American rock bands are doing what The Beatles did in the 60s when they pillaged American blues and soul, gave it a British twist and sold it back to them sounding better than it had when they were making it themselves. Forty five years later we have bands such as Beach House, TV on The Radio, Wild Nothing, Interpol and Twin Shadow re-appropriating early 90s British shoegaze music and doing the same to us, now added to that list is San Francisco based act Tamaryn.
Their debut album ‘The Waves’ is a drowsy mixture of soporific atmospherics and doom laden almost whispered vocals. Live, they multiply the sonic textures of their music, highlighting its delicate intricacies and heightening the drama.
Tamaryn’s Rex Shelverton is showing the potential to ably stand beside such guitar anti-heroes as Dave Sitek or Johnny Greenwood.

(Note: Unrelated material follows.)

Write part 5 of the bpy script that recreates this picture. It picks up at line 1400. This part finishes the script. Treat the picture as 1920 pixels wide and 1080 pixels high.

Live his guitar work is much more expressive than the frozen vocals, making the whole thing come alive, he urgently scratches over ‘Mild Confusion’ which could be a track from Verve’s ‘A Storm in Heaven album’, he can just as easily take a back seat as shown with his tender riffs on ‘Love Fades’ and evoke bad acid trips on ‘Sandstone’, think Robin Guthrie performing with Kevin Shields, that good.
Tamaryn herself is a remarkable performer, the kind who soaks up all the attention by just being a mysterious presence, she doesn’t actually do anything which makes her even more unnerving, when she coldly whispers “Come down to the surface, the surface reflects the light, wait for the water…to claim you” as she does on ‘The Waves’, it’s genuinely sexy and chilling like ‘Rid of Me’ era Polly Harvey.
The UK has a long and rich line of fantastic odd front women but now this equates to Florence Welch, odd only for not wearing fake tan. Tamaryn channels the very best of these women, Siouxsie, Kate Bush, Toni Halliday and an intelligible Liz Fraser whilst very much being her own woman. If you like dark angel fronted bands backed with a murky gothic stew then Tamaryn are the ones for you and live, they’re nothing less than spectacular.